* [DIRECTIONS]: Starting with the first line below, extract each line through the one that contains "r1 = ridgen(sk/1.9, sd_crest/22+n2*.3, 31);", inclusive, excluding pictures.

* [ENTRIES PROVIDED]:

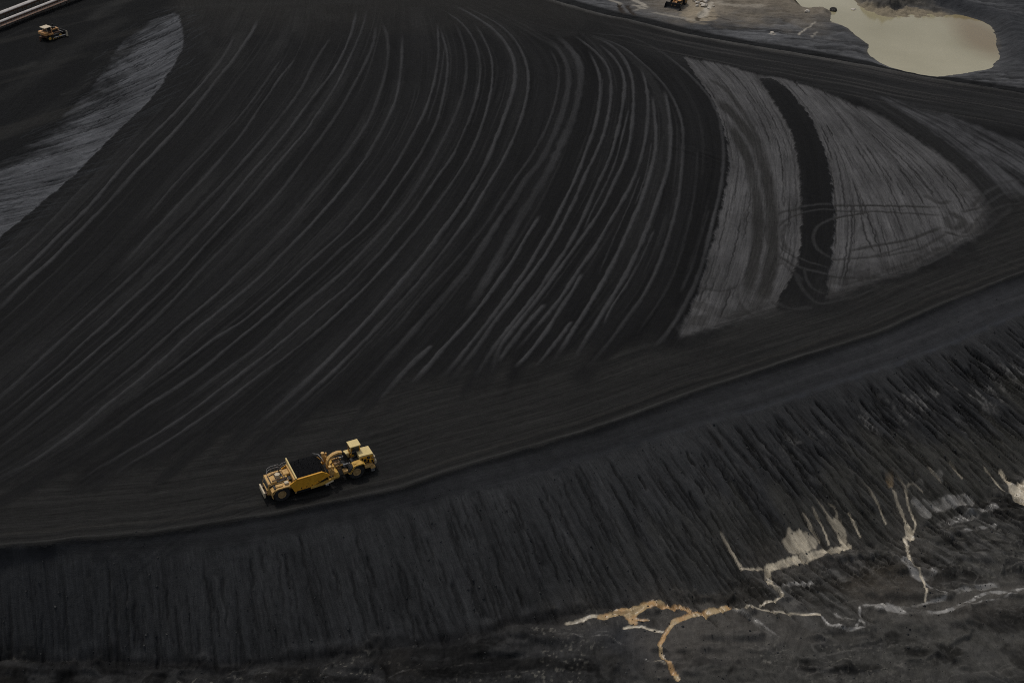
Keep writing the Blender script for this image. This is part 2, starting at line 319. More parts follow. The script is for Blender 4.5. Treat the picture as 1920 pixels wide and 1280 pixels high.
# ------------------------------------------------------------------ height
wand = (fbm(al_crest/9, sd_crest/12, 21, 2)-.5)*1.3
sk = al_crest-sd_crest*(0.12+0.2*ss(60, 170, al_crest))+wand
def ridgen(s, d, seed): return np.abs(2*vn(s, d, seed)-1)
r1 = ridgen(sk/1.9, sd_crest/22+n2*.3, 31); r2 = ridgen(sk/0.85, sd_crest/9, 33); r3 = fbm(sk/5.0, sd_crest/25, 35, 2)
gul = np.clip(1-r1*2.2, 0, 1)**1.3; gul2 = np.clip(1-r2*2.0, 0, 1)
side = ss(50, 160, al_crest)          # gullies sharpen towards the right
mid = ss(0.0, .22, sl_t+(r3-.5)*.25)*ss(1.0, .9, sl_t)
prof = sl_t*(0.92+0.08*sl_t)
h = n3*.5+n2*.12+n1*.05
h = h*(1-m_slope*.0)
strip_t = np.clip(sd_ridge/(sd_ridge-sd_crest+1e-6), 0, 1); strip_t = np.where(sd_ridge <= 0, 0, np.where(sd_crest >= 0, 1, strip_t))
h = h-1.3*strip_t+(PITZ+1.3)*prof
h = h-mid*(gul*(.10+.28*side)+gul2*(.06+.12*side)*(0.4+r3))+mid*(r3-.5)*(.5+.6*side)-m_rill*m_slope*(.28+.42*side)+m_lite*m_slope*.15
h = h+.42*np.exp(-((sd_ridge+.5)/.55)**2)*(.5+fbm(al_ridge/6, al_ridge*0, 41, 2))*(1-m_slope)
h = h+stripe*.2+m_s2*.07-m_s3*.08
h = h+m_road*(1-m_slope)*(fbm(sd_ridge/.7, al_ridge/25, 43, 3)-.5)*.16
yard = (1-m_strip)*(1-far)
h = h+yard*(1-m_road)*(fbm(fu/.9, fv/30, 45, 3)-.5)*.14
h = h-.35*m_clay                      # coal lies as a layer on the clay
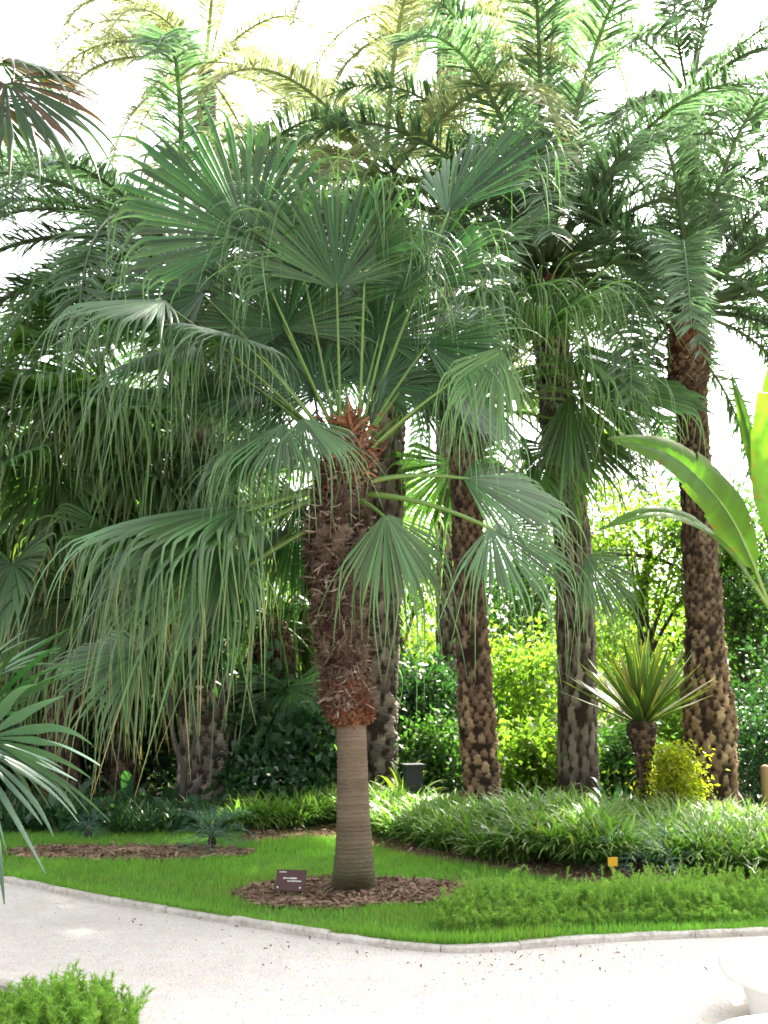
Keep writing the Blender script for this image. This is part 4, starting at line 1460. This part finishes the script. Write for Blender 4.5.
def word_line(u, v, ln, h):
    end = u + ln
    while u < end - .003:
        w = g.uniform(.003, .0055)
        slab(mb, u, u + w, v, v + h * g.uniform(.7, 1.1), .009, .0105)
        u += w + (.0014 if g.random() > .16 else .005)


word_line(-.088, .132, .05, .009)
word_line(-.055, .086, .10, .011)
word_line(-.022, .066, .10, .009)
mb.build('lettering', M['letter'], sg_, smooth=False)
for u in (-.085, .075):
    mb = MB()
    mb.tube([plaque_pt(u, .022, .008), plaque_pt(u, .022, .013)], [.0075, .0065], 10)
    mb.build('screw', M['letter'], sg_)
for u in (-.05, .05):
    mb = MB()
    mb.tube([plaque_pt(u, .07, -.002), plaque_pt(u, .07, -.002) + [0, .03, -.14]], [.007, .006], 8)
    mb.build('stake', M['metal'], sg_)

tp_ = gnd(614, 888, LZ)
tg = thing('plant_tag', (tp_[0], tp_[1], LZ - .01), 'little yellow plant tag on a stake at the edge of the right border', 'plant tag')
mb = MB()
mb.box((tp_[0], tp_[1], LZ + .07), (.012, .004, .17), .2)
mb.build('stake', M['yellow_tag'], tg, smooth=False)
mb = MB()
mb.box((tp_[0] - .004, tp_[1] - .006, LZ + .185), (.075, .006, .062), .2)
mb.build('plate', M['yellow_tag'], tg, smooth=False)

lp = at(413, 806, 11.2)
li = thing('garden_light', (lp[0], 11.2, 0), 'dark box-shaped garden floodlight on a stake behind the border grass', 'garden light')
mb = MB()
mb.tube([(lp[0] + .06, 11.22, -.02), (lp[0] + .06, 11.22, .5)], .018, 8)
mb.build('stake', M['black_metal'], li)
mb = MB()
mb.box((lp[0], 11.15, .44), (.19, .13, .30), .25)
mb.build('housing', M['black_metal'], li, smooth=False)
mb = MB()
mb.box((lp[0], 11.15, .605), (.23, .19, .025), .25)
mb.build('visor', M['black_metal'], li, smooth=False)

pp = at(768, 815, 11.0)
po = thing('wooden_post', (pp[0], 11.0, 0), 'short tan wooden post at the right edge', 'post')
mb = MB()
mb.tube([(pp[0], 11, -.03), (pp[0], 11, .55), (pp[0], 11, .60), (pp[0], 11, .62)], [.055, .052, .046, .02], 14)
mb.build('shaft', M['tan_wood'], po)

def lathe(mb, c, rows, n=40):
    c = np.asarray(c, float)
    th = np.arange(n) * 2 * math.pi / n
    V = [c + np.array([r * math.cos(t), r * math.sin(t), z]) for r, z in rows for t in th]
    k_ = len(rows)
    idx = np.arange(k_ * n).reshape(k_, n)
    nx = np.roll(idx, -1, 1)
    mb.add(V, np.stack([idx[:-1], nx[:-1], nx[1:], idx[1:]], -1).reshape(-1, 4))


# white stone seat at the lower right and the near one in front of it
s1 = np.array([*gnd(808, 1018)[:2], 0])
st = thing('stone_seat', (s1[0], s1[1], 0), 'white rounded stone seat on the gravel at the lower right', 'stone seat')
mb = MB()
lathe(mb, s1, [(1.25 * r_, 1.1 * z_) for r_, z_ in [(.001, -.02), (.20, -.02), (.205, .0), (.215, .06), (.235, .13), (.25, .155)]])
mb.build('pedestal', M['white_stone'], st)
mb = MB()
lathe(mb, s1, [(1.25 * r_, 1.1 * z_) for r_, z_ in [(.001, .15), (.27, .15), (.30, .165), (.312, .19), (.312, .215), (.30, .24), (.27, .252), (.15, .256), (.001, .257)]])
mb.build('seat', M['white_stone'], st)
s2 = np.array([at(815, 1020, 3.35)[0], 3.35, 0])
st = thing('stone_seat', (s2[0], s2[1], 0), 'second white stone seat cut off by the lower right corner', 'stone seat')
mb = MB()
lathe(mb, s2, [(.001, -.02), (.24, -.02), (.245, .0), (.25, .2), (.27, .36)])
mb.build('pedestal', M['white_stone'], st)
mb = MB()
lathe(mb, s2, [(.001, .35), (.30, .35), (.33, .365), (.34, .39), (.34, .41), (.33, .435), (.30, .446), (.001, .45)])
mb.build('seat', M['white_stone'], st)

# ------------------------------------------------------------------ light
SUN_AZ, SUN_EL = 32.0, 46.0     # clockwise from straight ahead
sd = np.array([math.sin(rad(SUN_AZ)) * math.cos(rad(SUN_EL)), math.cos(rad(SUN_AZ)) * math.cos(rad(SUN_EL)), math.sin(rad(SUN_EL))])
L = bpy.data.lights.new('sun', 'SUN')
L.energy = 4.2
L.angle = rad(.6)
L.color = (1, .93, .80)
lo = bpy.data.objects.new('sun', L)
lo.rotation_euler = Vector(sd).to_track_quat('Z', 'Y').to_euler()
COL.objects.link(lo)
w = bpy.data.worlds.new('World')
scene.world = w
w.use_nodes = True
nt = w.node_tree
bg = nt.nodes['Background']
sky = nt.nodes.new('ShaderNodeTexSky')
sky.sky_type = 'NISHITA'
sky.sun_disc = False
sky.sun_elevation = rad(SUN_EL)
sky.sun_rotation = rad(SUN_AZ)
sky.air_density = 1.0
sky.dust_density = 5.0
sky.ozone_density = 1.0
hs = nt.nodes.new('ShaderNodeHueSaturation')
hs.inputs['Saturation'].default_value = .22
nt.links.new(sky.outputs[0], hs.inputs['Color'])
nt.links.new(hs.outputs[0], bg.inputs[0])
bg.inputs[1].default_value = .12

scene.view_settings.view_transform = 'Standard'
scene.view_settings.look = 'None'
scene.view_settings.exposure = 2.58
scene.view_settings.gamma = 1.0
scene.view_settings.use_curve_mapping = False
cy = scene.cycles
cy.use_denoising = True
cy.max_bounces = 7
cy.diffuse_bounces = 4
cy.glossy_bounces = 2
cy.transmission_bounces = 4
cy.transparent_max_bounces = 4
cy.caustics_reflective = False
cy.caustics_refractive = False
cy.filter_width = 1.7

HAZE = 0
if HAZE:
    k = NT('light_haze')
    pv = k.n('ShaderNodeVolumePrincipled')
    k.put(pv, Color=(.95, .97, 1.0), Density=HAZE, Anisotropy=.35)
    k.l(pv.outputs[0], k.out.inputs['Volume'])
    mb = MB()
    mb.box((0, 12, 7.5), (130, 130, 18))
    kind(mb.build('haze', k.m, smooth=False), 'stuff', 'thin bright haze hanging in the air under the palms')
    cy.volume_bounces = 0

* [WRITTEN SOLUTION]:
Keep writing the Blender script for this image. This is part 2, starting at line 319. More parts follow. The script is for Blender 4.5. Treat the picture as 1920 pixels wide and 1280 pixels high.
# ------------------------------------------------------------------ height
wand = (fbm(al_crest/9, sd_crest/12, 21, 2)-.5)*1.3
sk = al_crest-sd_crest*(0.12+0.2*ss(60, 170, al_crest))+wand
def ridgen(s, d, seed): return np.abs(2*vn(s, d, seed)-1)
r1 = ridgen(sk/1.9, sd_crest/22+n2*.3, 31); r2 = ridgen(sk/0.85, sd_crest/9, 33); r3 = fbm(sk/5.0, sd_crest/25, 35, 2)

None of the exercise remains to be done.